Y es aquí donde el buenismo de nuestros gobiernos no ha sabido marcar la raya del límite y siempre ha dado un paso atrás cuando se trata de decir basta, de decir: “estas son las normas de esta sociedad, si las aceptas bien y si no las aceptas, tendrás que atenerte a las consecuencias”.

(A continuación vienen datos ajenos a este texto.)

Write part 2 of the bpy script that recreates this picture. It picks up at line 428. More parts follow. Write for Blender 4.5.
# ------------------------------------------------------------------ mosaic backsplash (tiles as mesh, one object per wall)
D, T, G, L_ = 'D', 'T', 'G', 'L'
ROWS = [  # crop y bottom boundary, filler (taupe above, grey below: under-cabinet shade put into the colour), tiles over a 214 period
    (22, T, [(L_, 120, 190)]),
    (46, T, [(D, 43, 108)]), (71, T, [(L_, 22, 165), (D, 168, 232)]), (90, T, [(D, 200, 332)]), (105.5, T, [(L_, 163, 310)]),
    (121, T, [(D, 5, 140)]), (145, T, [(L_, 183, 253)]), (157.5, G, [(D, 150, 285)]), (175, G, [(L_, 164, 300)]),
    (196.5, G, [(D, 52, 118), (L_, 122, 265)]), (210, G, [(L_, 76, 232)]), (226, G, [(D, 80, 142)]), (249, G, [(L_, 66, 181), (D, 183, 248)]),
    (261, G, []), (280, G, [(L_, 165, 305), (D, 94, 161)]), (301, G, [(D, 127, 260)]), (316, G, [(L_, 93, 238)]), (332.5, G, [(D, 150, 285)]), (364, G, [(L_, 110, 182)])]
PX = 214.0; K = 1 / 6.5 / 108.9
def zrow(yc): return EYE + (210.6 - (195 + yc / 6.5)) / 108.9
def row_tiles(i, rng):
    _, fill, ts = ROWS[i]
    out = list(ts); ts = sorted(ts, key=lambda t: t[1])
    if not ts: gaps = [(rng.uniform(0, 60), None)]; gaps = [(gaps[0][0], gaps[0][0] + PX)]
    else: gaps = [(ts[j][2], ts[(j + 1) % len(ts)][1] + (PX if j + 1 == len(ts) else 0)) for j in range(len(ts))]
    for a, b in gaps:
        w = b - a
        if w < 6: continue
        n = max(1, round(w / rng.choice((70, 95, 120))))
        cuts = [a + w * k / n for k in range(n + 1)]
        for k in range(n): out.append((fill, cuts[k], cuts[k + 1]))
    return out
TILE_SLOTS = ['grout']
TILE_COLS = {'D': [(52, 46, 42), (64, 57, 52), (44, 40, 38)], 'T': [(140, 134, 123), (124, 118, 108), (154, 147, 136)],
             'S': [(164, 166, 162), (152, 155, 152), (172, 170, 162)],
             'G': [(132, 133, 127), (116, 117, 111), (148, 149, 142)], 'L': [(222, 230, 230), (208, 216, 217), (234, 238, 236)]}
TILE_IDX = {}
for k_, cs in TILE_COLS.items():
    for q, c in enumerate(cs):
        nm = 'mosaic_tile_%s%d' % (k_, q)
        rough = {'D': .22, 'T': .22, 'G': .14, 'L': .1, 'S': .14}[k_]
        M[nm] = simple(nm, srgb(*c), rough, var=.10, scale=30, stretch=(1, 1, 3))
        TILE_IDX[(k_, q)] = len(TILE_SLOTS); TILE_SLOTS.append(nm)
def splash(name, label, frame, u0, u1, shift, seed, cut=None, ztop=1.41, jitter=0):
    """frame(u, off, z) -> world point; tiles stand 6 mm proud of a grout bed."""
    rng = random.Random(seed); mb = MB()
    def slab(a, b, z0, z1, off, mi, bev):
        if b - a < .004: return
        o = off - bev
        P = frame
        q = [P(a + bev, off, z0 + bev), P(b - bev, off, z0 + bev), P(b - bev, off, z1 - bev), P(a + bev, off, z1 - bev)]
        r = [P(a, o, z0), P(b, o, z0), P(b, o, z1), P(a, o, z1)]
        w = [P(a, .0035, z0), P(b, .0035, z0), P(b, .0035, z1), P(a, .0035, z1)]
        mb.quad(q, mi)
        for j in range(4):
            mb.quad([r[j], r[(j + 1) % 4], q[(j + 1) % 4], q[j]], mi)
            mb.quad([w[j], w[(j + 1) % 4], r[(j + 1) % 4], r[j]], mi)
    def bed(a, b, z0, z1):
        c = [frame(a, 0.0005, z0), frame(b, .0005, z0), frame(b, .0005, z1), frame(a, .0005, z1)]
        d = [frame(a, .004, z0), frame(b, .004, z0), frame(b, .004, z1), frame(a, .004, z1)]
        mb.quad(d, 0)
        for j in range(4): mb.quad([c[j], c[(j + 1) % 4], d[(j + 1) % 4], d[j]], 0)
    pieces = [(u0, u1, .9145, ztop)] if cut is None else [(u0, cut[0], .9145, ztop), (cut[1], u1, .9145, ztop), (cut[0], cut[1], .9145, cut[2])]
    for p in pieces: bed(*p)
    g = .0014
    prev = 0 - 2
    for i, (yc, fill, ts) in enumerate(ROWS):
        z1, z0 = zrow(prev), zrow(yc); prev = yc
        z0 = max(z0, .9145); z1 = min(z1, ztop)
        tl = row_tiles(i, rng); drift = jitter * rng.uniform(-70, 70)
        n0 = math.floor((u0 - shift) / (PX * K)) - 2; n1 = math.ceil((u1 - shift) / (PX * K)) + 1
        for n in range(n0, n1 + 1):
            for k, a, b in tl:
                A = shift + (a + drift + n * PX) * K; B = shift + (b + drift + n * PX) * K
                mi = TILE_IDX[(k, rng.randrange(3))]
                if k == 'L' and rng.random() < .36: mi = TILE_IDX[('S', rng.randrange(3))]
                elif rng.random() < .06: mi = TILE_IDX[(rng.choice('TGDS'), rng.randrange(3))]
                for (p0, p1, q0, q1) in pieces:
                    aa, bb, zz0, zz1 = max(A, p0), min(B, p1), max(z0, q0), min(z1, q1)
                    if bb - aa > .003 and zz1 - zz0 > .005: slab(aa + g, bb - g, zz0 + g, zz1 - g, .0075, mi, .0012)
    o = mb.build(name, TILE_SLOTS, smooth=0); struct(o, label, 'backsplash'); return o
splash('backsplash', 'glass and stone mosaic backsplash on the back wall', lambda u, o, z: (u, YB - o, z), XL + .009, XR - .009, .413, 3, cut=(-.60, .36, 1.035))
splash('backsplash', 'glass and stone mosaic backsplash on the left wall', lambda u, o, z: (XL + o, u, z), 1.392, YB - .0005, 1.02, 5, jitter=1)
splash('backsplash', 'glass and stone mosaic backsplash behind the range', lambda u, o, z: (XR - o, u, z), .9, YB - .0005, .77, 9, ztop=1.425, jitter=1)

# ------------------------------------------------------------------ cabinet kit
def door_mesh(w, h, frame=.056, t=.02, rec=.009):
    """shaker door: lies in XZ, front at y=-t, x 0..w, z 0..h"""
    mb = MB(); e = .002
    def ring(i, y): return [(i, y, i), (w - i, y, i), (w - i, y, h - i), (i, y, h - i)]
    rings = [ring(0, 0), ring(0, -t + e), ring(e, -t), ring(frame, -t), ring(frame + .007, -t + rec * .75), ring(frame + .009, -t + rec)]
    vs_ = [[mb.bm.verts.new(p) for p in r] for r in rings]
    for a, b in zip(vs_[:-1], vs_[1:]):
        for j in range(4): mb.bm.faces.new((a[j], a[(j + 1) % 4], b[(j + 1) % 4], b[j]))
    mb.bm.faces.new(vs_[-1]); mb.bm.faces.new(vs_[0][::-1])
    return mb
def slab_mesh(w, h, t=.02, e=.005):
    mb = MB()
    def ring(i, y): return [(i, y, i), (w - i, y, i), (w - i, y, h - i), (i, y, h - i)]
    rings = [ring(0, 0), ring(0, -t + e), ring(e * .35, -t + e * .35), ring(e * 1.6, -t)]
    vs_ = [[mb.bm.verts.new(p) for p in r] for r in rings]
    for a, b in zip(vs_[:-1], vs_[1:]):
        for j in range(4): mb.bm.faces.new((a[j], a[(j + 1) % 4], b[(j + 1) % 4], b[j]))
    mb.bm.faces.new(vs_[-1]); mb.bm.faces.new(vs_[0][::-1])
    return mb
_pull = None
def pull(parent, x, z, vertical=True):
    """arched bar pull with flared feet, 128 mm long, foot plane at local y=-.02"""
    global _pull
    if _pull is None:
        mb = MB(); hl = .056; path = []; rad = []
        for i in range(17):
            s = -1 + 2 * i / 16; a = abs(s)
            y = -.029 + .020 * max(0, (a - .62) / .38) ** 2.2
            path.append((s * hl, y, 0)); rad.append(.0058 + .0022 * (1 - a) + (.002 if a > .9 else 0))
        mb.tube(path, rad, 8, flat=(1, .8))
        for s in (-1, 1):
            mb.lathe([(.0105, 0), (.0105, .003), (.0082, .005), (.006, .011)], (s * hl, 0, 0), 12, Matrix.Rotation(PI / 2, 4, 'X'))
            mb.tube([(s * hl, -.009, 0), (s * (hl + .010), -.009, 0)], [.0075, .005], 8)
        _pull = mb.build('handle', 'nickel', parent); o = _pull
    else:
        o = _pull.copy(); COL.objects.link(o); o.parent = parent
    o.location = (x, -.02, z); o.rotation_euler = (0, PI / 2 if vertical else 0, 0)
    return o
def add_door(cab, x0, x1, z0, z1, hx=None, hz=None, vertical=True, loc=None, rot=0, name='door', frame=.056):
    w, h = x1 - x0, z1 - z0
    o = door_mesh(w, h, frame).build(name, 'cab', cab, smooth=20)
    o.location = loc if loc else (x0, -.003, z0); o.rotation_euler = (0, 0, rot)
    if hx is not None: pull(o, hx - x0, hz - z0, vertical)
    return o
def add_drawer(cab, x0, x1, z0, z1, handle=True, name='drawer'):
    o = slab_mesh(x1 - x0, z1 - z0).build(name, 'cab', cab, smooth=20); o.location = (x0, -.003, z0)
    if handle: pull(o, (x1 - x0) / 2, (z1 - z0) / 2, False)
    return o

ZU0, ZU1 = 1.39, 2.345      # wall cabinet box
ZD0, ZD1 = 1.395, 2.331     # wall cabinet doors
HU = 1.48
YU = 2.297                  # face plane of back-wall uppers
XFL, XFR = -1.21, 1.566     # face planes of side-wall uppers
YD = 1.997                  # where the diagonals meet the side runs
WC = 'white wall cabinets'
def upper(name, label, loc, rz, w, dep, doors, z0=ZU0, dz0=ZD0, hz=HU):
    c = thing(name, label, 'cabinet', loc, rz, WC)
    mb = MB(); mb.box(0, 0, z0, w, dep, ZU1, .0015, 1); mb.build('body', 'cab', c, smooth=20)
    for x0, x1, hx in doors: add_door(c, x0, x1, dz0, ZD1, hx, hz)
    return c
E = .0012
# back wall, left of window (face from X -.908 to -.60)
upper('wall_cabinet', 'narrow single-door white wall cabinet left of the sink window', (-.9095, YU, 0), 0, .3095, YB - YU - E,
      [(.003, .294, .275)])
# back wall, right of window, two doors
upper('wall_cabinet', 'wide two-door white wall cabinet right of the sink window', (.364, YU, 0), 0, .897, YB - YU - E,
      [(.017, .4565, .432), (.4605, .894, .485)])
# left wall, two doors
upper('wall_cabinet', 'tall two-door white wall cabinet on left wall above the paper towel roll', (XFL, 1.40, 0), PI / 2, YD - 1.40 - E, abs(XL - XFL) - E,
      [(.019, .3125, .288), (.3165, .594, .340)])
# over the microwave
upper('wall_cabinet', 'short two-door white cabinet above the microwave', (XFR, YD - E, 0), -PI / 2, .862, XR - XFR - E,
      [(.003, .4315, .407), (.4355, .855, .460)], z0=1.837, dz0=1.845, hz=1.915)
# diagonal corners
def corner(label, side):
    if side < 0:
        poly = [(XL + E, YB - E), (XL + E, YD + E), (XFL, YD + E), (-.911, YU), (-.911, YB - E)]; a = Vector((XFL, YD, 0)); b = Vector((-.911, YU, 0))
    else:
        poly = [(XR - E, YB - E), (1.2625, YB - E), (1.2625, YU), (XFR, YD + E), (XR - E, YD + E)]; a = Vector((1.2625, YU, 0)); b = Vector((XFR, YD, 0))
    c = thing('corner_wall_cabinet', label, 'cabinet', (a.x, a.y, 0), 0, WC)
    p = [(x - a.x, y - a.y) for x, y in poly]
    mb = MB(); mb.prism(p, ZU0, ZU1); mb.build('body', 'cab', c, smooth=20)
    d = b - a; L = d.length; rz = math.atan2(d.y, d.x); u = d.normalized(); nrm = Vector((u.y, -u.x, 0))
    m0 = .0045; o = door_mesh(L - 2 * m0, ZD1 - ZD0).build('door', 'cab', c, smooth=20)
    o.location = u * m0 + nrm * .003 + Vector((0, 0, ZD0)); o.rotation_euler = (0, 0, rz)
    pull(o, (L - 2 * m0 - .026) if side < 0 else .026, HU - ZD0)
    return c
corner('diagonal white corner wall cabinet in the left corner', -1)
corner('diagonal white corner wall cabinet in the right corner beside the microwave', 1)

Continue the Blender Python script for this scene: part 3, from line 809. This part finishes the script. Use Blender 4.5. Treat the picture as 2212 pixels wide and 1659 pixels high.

El último ejemplo del dislate al que hemos llegado es el referido al jamón, del que les supongo a la mayoría de ustedes perfectamente conocedores. El caso se produjo en Andalucía. Un profesor de enseñanza media habla del jamón en su clase para explicar no sé qué cosa. Explica cómo se cura, cómo se corta... Y un alumno musulmán interrumpe la clase para decirle al profesor que al hablar de jamón está atentando contra sus creencias religiosas y que no lo va a tolerar. El profesor le dice más o menos que cierre la boca y no diga tonterías. El chaval le cuenta el caso a sus padres musulmanes, y éstos, ni cortos ni perezosos, denuncian en comisaría el caso y logran que un fiscal se interese por el asunto. Pasados los días todo ha quedado en nada, como por otra parte era lógico. Pero lo interesante del asunto no es tanto su desarrollo como plantearse lo siguiente. ¿Cómo tiene amueblada la cabeza un chico musulmán hijo de emigrantes en la España actual para poner en marcha el proceso al que dio pistoletazo de salida? ¿Qué ideas habitan en su cabeza y la de sus padres? ¿Qué mentalidad lo domina? ¿Alguien le ha explicado en qué país vive? ¿Sabe que es miembro de una minoría dentro de un sistema democrático que protege sus derechos pero que le debería imponer unas normas a las que someterse? ¿Alguien le ha explicado que debe obligatoriamente someterse a una reglas y que si no quiere hacerlo, a lo que tiene todo el derecho, no tiene cabida en la sociedad española?
Está claro que convivimos con un monstruo cuyas reacciones son ahora mismo imprevisibles. Un monstruo al que los zarpazos de la crisis económica va a herir de manera profunda. Tenemos un problema.